Even at its least cynical, fighting isn't for everyone, and there are compelling arguments that maybe it shouldn't be for anyone. In a civilized world, people probably wouldn't pummel one another for glory and money. Combat sports aren't just incredibly dangerous, but morally questionable in a variety of ways.


Still, they're different in degree, not kind, from other contact sports, including those undertaken by unpaid children and young adults. From skiing to skydiving to cheerleading to football, we embrace all sorts of athletic pursuits that are mildly dangerous at best, and occasionally fatal at worst.

Some of us take it a step further, and derive pleasure from viewing straight competitive violence. We may hate its consequences, want safety to be of the utmost focus, and believe that better regulation and a change in the culture can go a long way towards mitigating the damage, but we understand that fighting will never be truly safe, and that the danger is tied up with what we love about it.

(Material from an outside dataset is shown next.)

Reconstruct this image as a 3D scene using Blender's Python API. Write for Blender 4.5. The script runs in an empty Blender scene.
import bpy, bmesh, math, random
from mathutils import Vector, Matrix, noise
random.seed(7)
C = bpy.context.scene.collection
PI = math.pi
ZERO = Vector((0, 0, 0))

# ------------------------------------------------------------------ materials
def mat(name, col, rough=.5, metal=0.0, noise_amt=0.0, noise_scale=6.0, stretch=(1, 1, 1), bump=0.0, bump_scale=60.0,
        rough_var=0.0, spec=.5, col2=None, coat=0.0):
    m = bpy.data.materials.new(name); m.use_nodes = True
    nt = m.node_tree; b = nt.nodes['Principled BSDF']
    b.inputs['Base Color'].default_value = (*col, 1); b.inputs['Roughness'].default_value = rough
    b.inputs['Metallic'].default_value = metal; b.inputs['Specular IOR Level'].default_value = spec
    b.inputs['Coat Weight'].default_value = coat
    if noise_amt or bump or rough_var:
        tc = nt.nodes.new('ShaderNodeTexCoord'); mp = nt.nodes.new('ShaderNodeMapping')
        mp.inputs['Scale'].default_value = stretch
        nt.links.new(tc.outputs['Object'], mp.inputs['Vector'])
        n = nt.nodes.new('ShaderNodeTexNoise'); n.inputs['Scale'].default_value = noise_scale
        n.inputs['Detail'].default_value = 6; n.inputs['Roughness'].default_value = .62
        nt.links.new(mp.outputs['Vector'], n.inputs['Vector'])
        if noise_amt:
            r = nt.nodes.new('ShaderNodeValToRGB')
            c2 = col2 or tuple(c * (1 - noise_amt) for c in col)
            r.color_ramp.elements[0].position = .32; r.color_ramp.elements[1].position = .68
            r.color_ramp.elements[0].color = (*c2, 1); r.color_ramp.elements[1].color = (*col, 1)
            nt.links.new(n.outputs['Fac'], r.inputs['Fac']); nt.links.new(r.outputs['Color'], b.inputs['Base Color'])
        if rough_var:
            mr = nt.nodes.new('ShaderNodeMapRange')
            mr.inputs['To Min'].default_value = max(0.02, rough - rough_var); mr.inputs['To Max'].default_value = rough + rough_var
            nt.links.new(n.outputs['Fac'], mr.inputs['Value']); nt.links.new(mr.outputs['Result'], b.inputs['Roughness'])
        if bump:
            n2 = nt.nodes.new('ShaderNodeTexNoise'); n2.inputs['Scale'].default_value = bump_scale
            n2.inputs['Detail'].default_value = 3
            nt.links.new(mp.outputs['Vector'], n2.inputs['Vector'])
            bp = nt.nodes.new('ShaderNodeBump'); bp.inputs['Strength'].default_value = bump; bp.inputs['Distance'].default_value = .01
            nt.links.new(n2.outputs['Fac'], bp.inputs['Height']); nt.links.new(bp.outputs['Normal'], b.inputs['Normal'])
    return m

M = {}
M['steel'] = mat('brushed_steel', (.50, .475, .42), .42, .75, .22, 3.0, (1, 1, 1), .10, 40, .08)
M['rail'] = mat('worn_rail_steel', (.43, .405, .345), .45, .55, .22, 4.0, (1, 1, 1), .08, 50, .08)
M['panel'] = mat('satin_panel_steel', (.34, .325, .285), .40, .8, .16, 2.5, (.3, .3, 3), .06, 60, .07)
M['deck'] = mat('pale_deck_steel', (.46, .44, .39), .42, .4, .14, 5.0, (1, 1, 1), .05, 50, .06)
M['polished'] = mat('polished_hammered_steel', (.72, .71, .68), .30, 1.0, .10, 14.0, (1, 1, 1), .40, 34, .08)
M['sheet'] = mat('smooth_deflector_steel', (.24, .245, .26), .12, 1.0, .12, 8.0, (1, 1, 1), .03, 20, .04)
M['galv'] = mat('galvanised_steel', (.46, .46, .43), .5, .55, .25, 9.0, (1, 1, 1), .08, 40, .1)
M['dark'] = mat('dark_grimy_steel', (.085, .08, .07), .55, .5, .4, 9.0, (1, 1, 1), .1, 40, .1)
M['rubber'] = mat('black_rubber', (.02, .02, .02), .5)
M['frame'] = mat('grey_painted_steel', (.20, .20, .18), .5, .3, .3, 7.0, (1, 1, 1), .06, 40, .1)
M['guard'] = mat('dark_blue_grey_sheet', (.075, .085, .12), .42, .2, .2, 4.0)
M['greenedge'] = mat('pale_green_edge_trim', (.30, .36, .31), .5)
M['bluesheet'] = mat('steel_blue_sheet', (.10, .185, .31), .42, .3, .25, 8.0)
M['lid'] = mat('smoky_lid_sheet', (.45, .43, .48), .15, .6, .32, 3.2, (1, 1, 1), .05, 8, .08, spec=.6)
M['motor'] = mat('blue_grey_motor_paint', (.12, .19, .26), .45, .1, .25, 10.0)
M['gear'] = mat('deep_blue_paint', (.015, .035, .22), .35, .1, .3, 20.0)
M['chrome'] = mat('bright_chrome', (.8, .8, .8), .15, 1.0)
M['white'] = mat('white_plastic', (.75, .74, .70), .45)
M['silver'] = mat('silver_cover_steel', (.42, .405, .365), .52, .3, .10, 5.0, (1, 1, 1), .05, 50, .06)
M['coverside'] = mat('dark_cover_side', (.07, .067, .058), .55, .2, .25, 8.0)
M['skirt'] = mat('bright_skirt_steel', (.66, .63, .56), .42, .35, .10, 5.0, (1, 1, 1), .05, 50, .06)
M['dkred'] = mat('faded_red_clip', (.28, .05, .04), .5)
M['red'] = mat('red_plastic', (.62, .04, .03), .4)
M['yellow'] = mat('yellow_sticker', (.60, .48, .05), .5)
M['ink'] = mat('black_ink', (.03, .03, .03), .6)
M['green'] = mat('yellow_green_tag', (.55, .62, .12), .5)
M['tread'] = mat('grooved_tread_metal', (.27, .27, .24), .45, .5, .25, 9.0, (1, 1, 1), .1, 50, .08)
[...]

When Brandon Vera gets complacent from his back for just a moment, and Jones takes the opportunity to smash him with a sharp left elbow, we're disturbed that Vera's face is broken and elated at the technical and physical execution, equally horrified and invigorated by the sheer impact and mastery of space. There's no way to separate the artistry from the brutality and its consequences. This is the complex nature of being a fight fan.


This weekend, Jones is defending his title against abundant puncher Glover Teixeira, who's won 20 straight fights since last losing in 2005. I don't know if Teixeira has any realistic chance of threatening Jones the way Gustafsson did. I know that, conservatively, a dozen things before, during and after the show will make me cringe and wish that MMA was better. I also know that I'll be watching regardless. A talent like Jon Jones can transcend almost anything.